(Scripts that build scenes)
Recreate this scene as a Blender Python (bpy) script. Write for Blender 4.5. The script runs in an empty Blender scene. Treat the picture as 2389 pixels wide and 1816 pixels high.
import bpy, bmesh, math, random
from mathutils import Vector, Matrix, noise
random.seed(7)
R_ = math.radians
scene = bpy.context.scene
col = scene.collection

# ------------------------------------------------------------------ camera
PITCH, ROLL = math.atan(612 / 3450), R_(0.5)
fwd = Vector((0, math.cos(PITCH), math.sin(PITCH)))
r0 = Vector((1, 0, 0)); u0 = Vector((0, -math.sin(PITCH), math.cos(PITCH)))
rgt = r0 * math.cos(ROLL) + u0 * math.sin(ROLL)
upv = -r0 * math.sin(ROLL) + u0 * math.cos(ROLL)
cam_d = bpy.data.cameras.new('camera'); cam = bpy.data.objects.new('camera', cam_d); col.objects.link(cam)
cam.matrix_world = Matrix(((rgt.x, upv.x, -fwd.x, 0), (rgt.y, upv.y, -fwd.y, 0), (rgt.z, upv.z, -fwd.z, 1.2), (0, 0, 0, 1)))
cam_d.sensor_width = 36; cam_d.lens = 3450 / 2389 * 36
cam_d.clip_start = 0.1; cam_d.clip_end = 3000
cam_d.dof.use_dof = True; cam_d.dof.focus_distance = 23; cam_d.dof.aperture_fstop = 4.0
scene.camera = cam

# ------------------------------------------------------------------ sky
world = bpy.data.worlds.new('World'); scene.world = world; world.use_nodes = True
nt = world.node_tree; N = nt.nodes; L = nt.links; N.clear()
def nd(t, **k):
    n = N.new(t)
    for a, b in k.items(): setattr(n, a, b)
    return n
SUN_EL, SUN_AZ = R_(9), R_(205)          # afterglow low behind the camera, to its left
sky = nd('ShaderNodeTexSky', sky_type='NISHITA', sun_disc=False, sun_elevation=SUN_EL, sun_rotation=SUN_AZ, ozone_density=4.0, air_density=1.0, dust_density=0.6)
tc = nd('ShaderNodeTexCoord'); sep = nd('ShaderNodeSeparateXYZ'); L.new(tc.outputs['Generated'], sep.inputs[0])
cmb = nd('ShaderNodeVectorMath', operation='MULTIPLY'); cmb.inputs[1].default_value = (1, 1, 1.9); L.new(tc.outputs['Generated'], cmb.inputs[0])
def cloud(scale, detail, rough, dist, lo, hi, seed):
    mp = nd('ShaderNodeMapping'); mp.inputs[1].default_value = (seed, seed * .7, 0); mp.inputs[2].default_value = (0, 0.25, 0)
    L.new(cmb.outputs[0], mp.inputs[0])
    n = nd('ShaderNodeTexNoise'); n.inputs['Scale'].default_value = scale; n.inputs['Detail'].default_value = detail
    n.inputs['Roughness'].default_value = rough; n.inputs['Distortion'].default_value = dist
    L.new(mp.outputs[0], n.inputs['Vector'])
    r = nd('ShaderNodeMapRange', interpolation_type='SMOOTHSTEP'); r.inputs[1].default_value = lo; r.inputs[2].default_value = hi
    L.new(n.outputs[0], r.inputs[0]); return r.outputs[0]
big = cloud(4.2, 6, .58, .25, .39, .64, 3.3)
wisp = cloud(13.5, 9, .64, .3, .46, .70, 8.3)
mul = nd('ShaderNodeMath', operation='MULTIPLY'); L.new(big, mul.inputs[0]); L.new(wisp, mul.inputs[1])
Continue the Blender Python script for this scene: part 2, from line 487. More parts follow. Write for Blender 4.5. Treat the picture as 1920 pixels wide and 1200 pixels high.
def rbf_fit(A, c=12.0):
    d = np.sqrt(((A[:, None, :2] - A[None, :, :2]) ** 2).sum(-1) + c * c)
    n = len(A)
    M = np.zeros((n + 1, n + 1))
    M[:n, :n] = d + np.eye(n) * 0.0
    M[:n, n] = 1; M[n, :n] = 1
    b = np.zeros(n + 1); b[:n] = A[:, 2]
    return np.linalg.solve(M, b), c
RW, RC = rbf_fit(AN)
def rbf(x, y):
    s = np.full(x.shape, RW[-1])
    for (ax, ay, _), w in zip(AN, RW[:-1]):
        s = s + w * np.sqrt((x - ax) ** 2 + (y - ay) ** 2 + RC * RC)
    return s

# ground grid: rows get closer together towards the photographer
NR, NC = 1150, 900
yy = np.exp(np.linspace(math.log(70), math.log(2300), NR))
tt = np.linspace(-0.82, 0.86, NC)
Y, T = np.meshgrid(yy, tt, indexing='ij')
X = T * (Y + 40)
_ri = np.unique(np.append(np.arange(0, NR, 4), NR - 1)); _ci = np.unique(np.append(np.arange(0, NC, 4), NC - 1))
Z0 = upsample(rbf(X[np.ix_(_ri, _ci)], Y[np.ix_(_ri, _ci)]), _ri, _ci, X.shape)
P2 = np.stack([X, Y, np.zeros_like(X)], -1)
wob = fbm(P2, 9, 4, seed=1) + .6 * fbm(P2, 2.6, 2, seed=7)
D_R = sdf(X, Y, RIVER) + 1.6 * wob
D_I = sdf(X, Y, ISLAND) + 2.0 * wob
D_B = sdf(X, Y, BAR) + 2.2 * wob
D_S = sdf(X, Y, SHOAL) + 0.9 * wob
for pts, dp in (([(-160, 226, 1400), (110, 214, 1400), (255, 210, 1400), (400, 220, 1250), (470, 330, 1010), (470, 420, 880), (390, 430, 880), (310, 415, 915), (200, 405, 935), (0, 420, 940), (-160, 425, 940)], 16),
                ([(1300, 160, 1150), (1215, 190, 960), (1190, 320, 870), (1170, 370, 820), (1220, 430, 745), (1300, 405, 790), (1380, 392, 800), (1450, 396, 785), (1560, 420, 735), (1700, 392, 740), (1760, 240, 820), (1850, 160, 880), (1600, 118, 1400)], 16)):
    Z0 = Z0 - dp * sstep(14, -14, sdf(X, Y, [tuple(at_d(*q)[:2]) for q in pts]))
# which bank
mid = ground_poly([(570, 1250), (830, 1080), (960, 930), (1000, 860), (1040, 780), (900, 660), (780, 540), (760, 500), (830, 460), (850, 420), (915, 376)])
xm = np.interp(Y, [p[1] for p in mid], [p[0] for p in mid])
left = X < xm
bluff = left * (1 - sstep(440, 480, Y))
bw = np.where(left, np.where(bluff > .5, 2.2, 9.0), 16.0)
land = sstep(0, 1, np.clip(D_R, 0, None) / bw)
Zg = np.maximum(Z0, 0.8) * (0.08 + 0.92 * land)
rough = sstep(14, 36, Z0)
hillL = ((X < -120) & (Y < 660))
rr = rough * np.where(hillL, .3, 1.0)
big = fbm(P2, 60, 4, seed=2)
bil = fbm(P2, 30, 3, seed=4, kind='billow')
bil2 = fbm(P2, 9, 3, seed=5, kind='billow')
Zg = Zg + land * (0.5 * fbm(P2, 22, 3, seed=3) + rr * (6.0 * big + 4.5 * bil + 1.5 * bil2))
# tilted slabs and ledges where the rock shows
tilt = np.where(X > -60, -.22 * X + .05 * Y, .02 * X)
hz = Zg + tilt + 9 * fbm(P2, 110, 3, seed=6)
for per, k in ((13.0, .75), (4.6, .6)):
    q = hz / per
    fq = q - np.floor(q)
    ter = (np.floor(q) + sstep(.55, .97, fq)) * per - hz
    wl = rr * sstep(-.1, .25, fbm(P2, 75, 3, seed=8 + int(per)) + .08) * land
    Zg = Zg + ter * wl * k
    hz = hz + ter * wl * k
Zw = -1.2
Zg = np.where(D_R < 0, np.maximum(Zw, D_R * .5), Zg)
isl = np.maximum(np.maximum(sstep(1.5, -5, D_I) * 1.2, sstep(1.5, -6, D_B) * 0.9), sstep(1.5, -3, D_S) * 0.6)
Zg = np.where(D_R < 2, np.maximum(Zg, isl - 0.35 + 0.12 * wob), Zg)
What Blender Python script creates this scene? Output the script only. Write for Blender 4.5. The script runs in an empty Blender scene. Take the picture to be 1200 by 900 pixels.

» Goal:
Using the entries above, quote each line verbatim from the first through the line that contains "scene.camera = cam".

» Solution for this exercise:
Recreate this scene as a Blender Python (bpy) script. Write for Blender 4.5. The script runs in an empty Blender scene. Treat the picture as 2389 pixels wide and 1816 pixels high.
import bpy, bmesh, math, random
from mathutils import Vector, Matrix, noise
random.seed(7)
R_ = math.radians
scene = bpy.context.scene
col = scene.collection

# ------------------------------------------------------------------ camera
PITCH, ROLL = math.atan(612 / 3450), R_(0.5)
fwd = Vector((0, math.cos(PITCH), math.sin(PITCH)))
r0 = Vector((1, 0, 0)); u0 = Vector((0, -math.sin(PITCH), math.cos(PITCH)))
rgt = r0 * math.cos(ROLL) + u0 * math.sin(ROLL)
upv = -r0 * math.sin(ROLL) + u0 * math.cos(ROLL)
cam_d = bpy.data.cameras.new('camera'); cam = bpy.data.objects.new('camera', cam_d); col.objects.link(cam)
cam.matrix_world = Matrix(((rgt.x, upv.x, -fwd.x, 0), (rgt.y, upv.y, -fwd.y, 0), (rgt.z, upv.z, -fwd.z, 1.2), (0, 0, 0, 1)))
cam_d.sensor_width = 36; cam_d.lens = 3450 / 2389 * 36
cam_d.clip_start = 0.1; cam_d.clip_end = 3000
cam_d.dof.use_dof = True; cam_d.dof.focus_distance = 23; cam_d.dof.aperture_fstop = 4.0
scene.camera = cam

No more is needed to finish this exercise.